Exercise objective.
Copy all the data exactly, except the pictures.

Material provided.
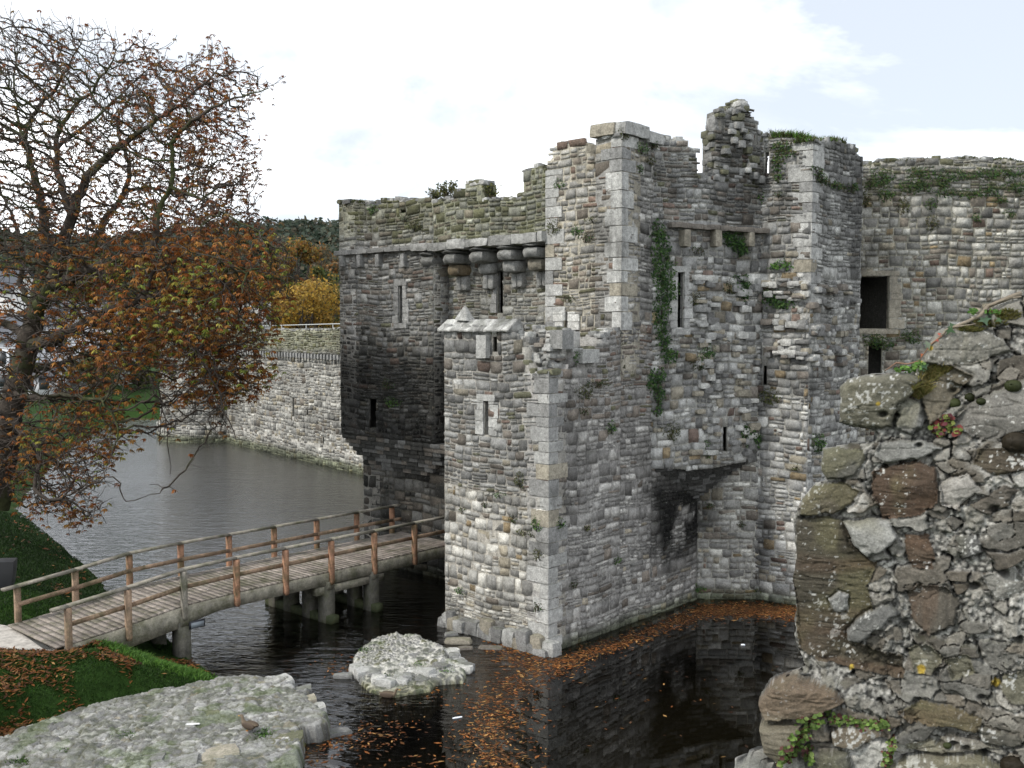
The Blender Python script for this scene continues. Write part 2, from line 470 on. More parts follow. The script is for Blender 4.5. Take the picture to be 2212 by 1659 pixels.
        # loose stones along the broken top
        if caps and rs.rand() < .85 * caps and not any(ha <= mid <= hb and hd >= tz - .05 for (ha, hb, hc, hd) in holes):
            nn = max(1, int(thick / .35))
            for q in range(nn):
                if rs.rand() < .35: continue
                hx = rs.uniform(.09, .2); hz = rs.uniform(.04, .09)
                c = face.pos(mid + rs.uniform(-.05, .05), tz + hz * rs.uniform(.1, .8), -hx - (thick - .2) * q / nn)
                ang = rs.uniform(-.3, .3); t3 = np.array([face.pos(mid + .1, 0, 0)[i] - face.pos(mid, 0, 0)[i] for i in range(3)]) * 10; t3[2] = rs.uniform(-.12, .12)
                n3 = np.array([t3[1], -t3[0], 0])
                pc = np.array(PAL[('grey', 'green', 'pale', 'mid')[rs.randint(4)]]) * rs.uniform(.8, 1.2)
                mb.rock(c, t3 * rs.uniform(.08, .2), n3 * hx, [0, 0, hz], col=pc, n=3, rnd=.25, amp=.12, seed=rs.randint(999))

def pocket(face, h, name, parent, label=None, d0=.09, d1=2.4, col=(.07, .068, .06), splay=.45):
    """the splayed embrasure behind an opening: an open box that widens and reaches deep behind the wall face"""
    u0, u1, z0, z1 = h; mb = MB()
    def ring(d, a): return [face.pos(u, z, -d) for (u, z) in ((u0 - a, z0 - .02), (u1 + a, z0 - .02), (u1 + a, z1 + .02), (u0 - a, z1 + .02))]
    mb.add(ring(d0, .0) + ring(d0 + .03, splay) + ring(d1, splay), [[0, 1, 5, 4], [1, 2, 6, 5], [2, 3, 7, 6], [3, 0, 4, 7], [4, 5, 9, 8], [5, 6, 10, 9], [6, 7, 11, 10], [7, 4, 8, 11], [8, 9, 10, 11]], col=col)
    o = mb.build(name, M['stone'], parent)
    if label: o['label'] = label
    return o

def frame_stones(mb, face, h, seed=0, w=.2, col='pale', sides=(1, 1, 1, 1), prot=.035):
    """dressed jambs, head and sill round an opening"""
    rs = np.random.RandomState(seed); u0, u1, z0, z1 = h
    t3 = np.array([*face.t, 0.]); n3 = np.array([*face.n, 0.])
    for sd, on in ((-1, sides[0]), (1, sides[1])):
        if not on: continue
        z = z0
        while z < z1 - .05:
            hh = min(rs.uniform(.22, .42), z1 - z); ww = w * rs.uniform(.7, 1.5)
            uc = u0 - ww / 2 if sd < 0 else u1 + ww / 2
            mb.rock(face.pos(uc, z + hh / 2, prot - .12), t3 * (ww / 2 - .005), n3 * .12, [0, 0, hh / 2 - .006], col=np.array(PAL[col]) * rs.uniform(.75, 1.1), n=4, rnd=.08, amp=.03, seed=rs.randint(999))
            z += hh
    um = (u0 + u1) / 2; W = (u1 - u0) / 2 + w * .9
    if sides[2]: mb.rock(face.pos(um, z1 + .1, prot - .12), t3 * W, n3 * .13, [0, 0, .095], col=np.array(PAL[col]) * .85, n=4, rnd=.08, amp=.03, seed=seed + 3)
    if sides[3]: mb.rock(face.pos(um, z0 - .1, prot - .12), t3 * W, n3 * .14, [0, 0, .095], col=np.array(PAL[col]) * .95, n=4, rnd=.08, amp=.03, seed=seed + 4)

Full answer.
The Blender Python script for this scene continues. Write part 2, from line 470 on. More parts follow. The script is for Blender 4.5. Take the picture to be 2212 by 1659 pixels.
        # loose stones along the broken top
        if caps and rs.rand() < .85 * caps and not any(ha <= mid <= hb and hd >= tz - .05 for (ha, hb, hc, hd) in holes):
            nn = max(1, int(thick / .35))
            for q in range(nn):
                if rs.rand() < .35: continue
                hx = rs.uniform(.09, .2); hz = rs.uniform(.04, .09)
                c = face.pos(mid + rs.uniform(-.05, .05), tz + hz * rs.uniform(.1, .8), -hx - (thick - .2) * q / nn)
                ang = rs.uniform(-.3, .3); t3 = np.array([face.pos(mid + .1, 0, 0)[i] - face.pos(mid, 0, 0)[i] for i in range(3)]) * 10; t3[2] = rs.uniform(-.12, .12)
                n3 = np.array([t3[1], -t3[0], 0])
                pc = np.array(PAL[('grey', 'green', 'pale', 'mid')[rs.randint(4)]]) * rs.uniform(.8, 1.2)
                mb.rock(c, t3 * rs.uniform(.08, .2), n3 * hx, [0, 0, hz], col=pc, n=3, rnd=.25, amp=.12, seed=rs.randint(999))

def pocket(face, h, name, parent, label=None, d0=.09, d1=2.4, col=(.07, .068, .06), splay=.45):
    """the splayed embrasure behind an opening: an open box that widens and reaches deep behind the wall face"""
    u0, u1, z0, z1 = h; mb = MB()
    def ring(d, a): return [face.pos(u, z, -d) for (u, z) in ((u0 - a, z0 - .02), (u1 + a, z0 - .02), (u1 + a, z1 + .02), (u0 - a, z1 + .02))]
    mb.add(ring(d0, .0) + ring(d0 + .03, splay) + ring(d1, splay), [[0, 1, 5, 4], [1, 2, 6, 5], [2, 3, 7, 6], [3, 0, 4, 7], [4, 5, 9, 8], [5, 6, 10, 9], [6, 7, 11, 10], [7, 4, 8, 11], [8, 9, 10, 11]], col=col)
    o = mb.build(name, M['stone'], parent)
    if label: o['label'] = label
    return o

def frame_stones(mb, face, h, seed=0, w=.2, col='pale', sides=(1, 1, 1, 1), prot=.035):
    """dressed jambs, head and sill round an opening"""
    rs = np.random.RandomState(seed); u0, u1, z0, z1 = h
    t3 = np.array([*face.t, 0.]); n3 = np.array([*face.n, 0.])
    for sd, on in ((-1, sides[0]), (1, sides[1])):
        if not on: continue
        z = z0
        while z < z1 - .05:
            hh = min(rs.uniform(.22, .42), z1 - z); ww = w * rs.uniform(.7, 1.5)
            uc = u0 - ww / 2 if sd < 0 else u1 + ww / 2
            mb.rock(face.pos(uc, z + hh / 2, prot - .12), t3 * (ww / 2 - .005), n3 * .12, [0, 0, hh / 2 - .006], col=np.array(PAL[col]) * rs.uniform(.75, 1.1), n=4, rnd=.08, amp=.03, seed=rs.randint(999))
            z += hh
    um = (u0 + u1) / 2; W = (u1 - u0) / 2 + w * .9
    if sides[2]: mb.rock(face.pos(um, z1 + .1, prot - .12), t3 * W, n3 * .13, [0, 0, .095], col=np.array(PAL[col]) * .85, n=4, rnd=.08, amp=.03, seed=seed + 3)
    if sides[3]: mb.rock(face.pos(um, z0 - .1, prot - .12), t3 * W, n3 * .14, [0, 0, .095], col=np.array(PAL[col]) * .95, n=4, rnd=.08, amp=.03, seed=seed + 4)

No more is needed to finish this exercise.